Carnival Sunshine

Carnival Corporation has announced U.S. GAAP net income for the full year 2017 of $2.6 billion, or $3.59 diluted EPS, compared to $2.8 billion, or $3.72 diluted EPS, for the prior year.

Full year 2017 adjusted net income of $2.8 billion, or $3.82 adjusted EPS, was higher than adjusted net income of $2.6 billion, or $3.45 adjusted EPS, for the full year 2016, according to the company's earnings release. 

Adjusted net income excludes unrealized gains on fuel derivatives of $227 million and previously reported impairments and other net charges of $390 million for the full year 2017. For the full year 2016, adjusted net income excludes unrealized gains on fuel derivatives of $236 million and other net charges of $37 million.

Revenues for the full year 2017 were $17.5 billion, $1.1 billion higher than the $16.4 billion in the prior year.

Carnival Corporation President and Chief Executive Officer Arnold Donald noted, “We exceeded the high end of our original full year 2017 guidance by $0.22 per share, achieving record cash from operations of $5.3 billion and another adjusted earnings per share record despite a significant drag from fuel and currency. Our full year performance was led by over 4.5 percent growth in ticket prices while overcoming a variety of headwinds, affirming that our core strategy, which is anchored in delivering exceptional guest experiences, driving demand through marketing programs to increase cruise consideration, and introducing new more efficient ships through measured capacity growth all while leveraging our scale, can deliver consistent earnings improvements.”

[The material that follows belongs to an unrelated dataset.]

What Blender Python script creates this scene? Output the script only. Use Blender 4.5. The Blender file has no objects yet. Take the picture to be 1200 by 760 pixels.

Gross revenue yields (revenue per available lower berth day or “ALBD”) increased 6.8 percent. In constant currency, net revenue yields increased 4.2 percent for 4Q 2017, better than September guidance of up 1.5 to 2.5 percent.

Gross cruise costs including fuel per ALBD increased 9.7 percent. In constant currency, net cruise costs excluding fuel per ALBD increased 6.1 percent, in line with September guidance of up 6.0 to 7.0 percent.

Changes in fuel prices (including realized fuel derivatives) and currency exchange rates decreased earnings by $0.03 per share.

Voyage disruptions due to hurricanes reduced fourth quarter earnings by approximately $0.11 per share.

At this time, Carnival said cumulative advance bookings for full year 2018 are ahead of the prior year at higher prices. Since November, booking volumes for 2018 have been running well ahead of the prior year at higher prices. 

Donald added: “Despite booking disruptions from this year’s multiple hurricanes, we are still heading into 2018 with a stronger base of business and higher prices than last year. We have numerous efforts underway to keep the momentum going in 2018 and beyond, from our innovative approaches to increase consideration for cruising, including our recently announced partnership with Univision, to the further roll-out of our state-of-the-art revenue management system. In 2018 we also look forward to the delivery of four new cutting-edge ships, Carnival Horizon, Seabourn Ovation, AIDAnova, and Nieuw Statendam to further our strategic fleet enhancement program.”

Based on current booking trends, the company expects full year 2018 net revenue yields in constant currency to be up approximately 2.5 percent compared to the prior year. The company expects full year net cruise costs excluding fuel per ALBD in constant currency to be up approximately 1.0 percent compared to the prior year.

 As a result of higher fuel prices, forecasted fuel costs for the full year 2018 are expected to increase approximately $117 million compared to the prior year, net of realized fuel derivatives, reducing earnings by $0.16 per share. This is partially offset by favorable movements in currency exchange rates, which are forecasted to increase earnings by $0.08 per share.

Taking the above factors into consideration, the company expects full year 2018 adjusted earnings per share to be in the range of $4.00 to $4.30, compared to 2017 adjusted earnings per share of $3.82.

Donald added, “We remain on track to achieve double digit return on invested capital in 2018. We are committed to the continued distribution of cash to shareholders through increasing dividends, currently totaling $1.3 billion annually, and ongoing share repurchases, which have exceeded $3 billion since late 2015.”

First quarter constant currency net revenue yields are expected to be up approximately 1.5 to 2.5 percent compared to the prior year. Net cruise costs excluding fuel per ALBD in constant currency for the first quarter of 2018 are expected to increase by approximately 2.0 to 3.0 percent compared to the prior year. Changes in fuel prices (including realized fuel derivatives) and changes in currency exchange rates compared to prior year are expected to decrease earnings by $0.02 per share. Based on the above factors, the company expects adjusted earnings per share for the first quarter 2018 to be in the range of $0.37 to $0.41 versus 2017 adjusted earnings per share of $0.38.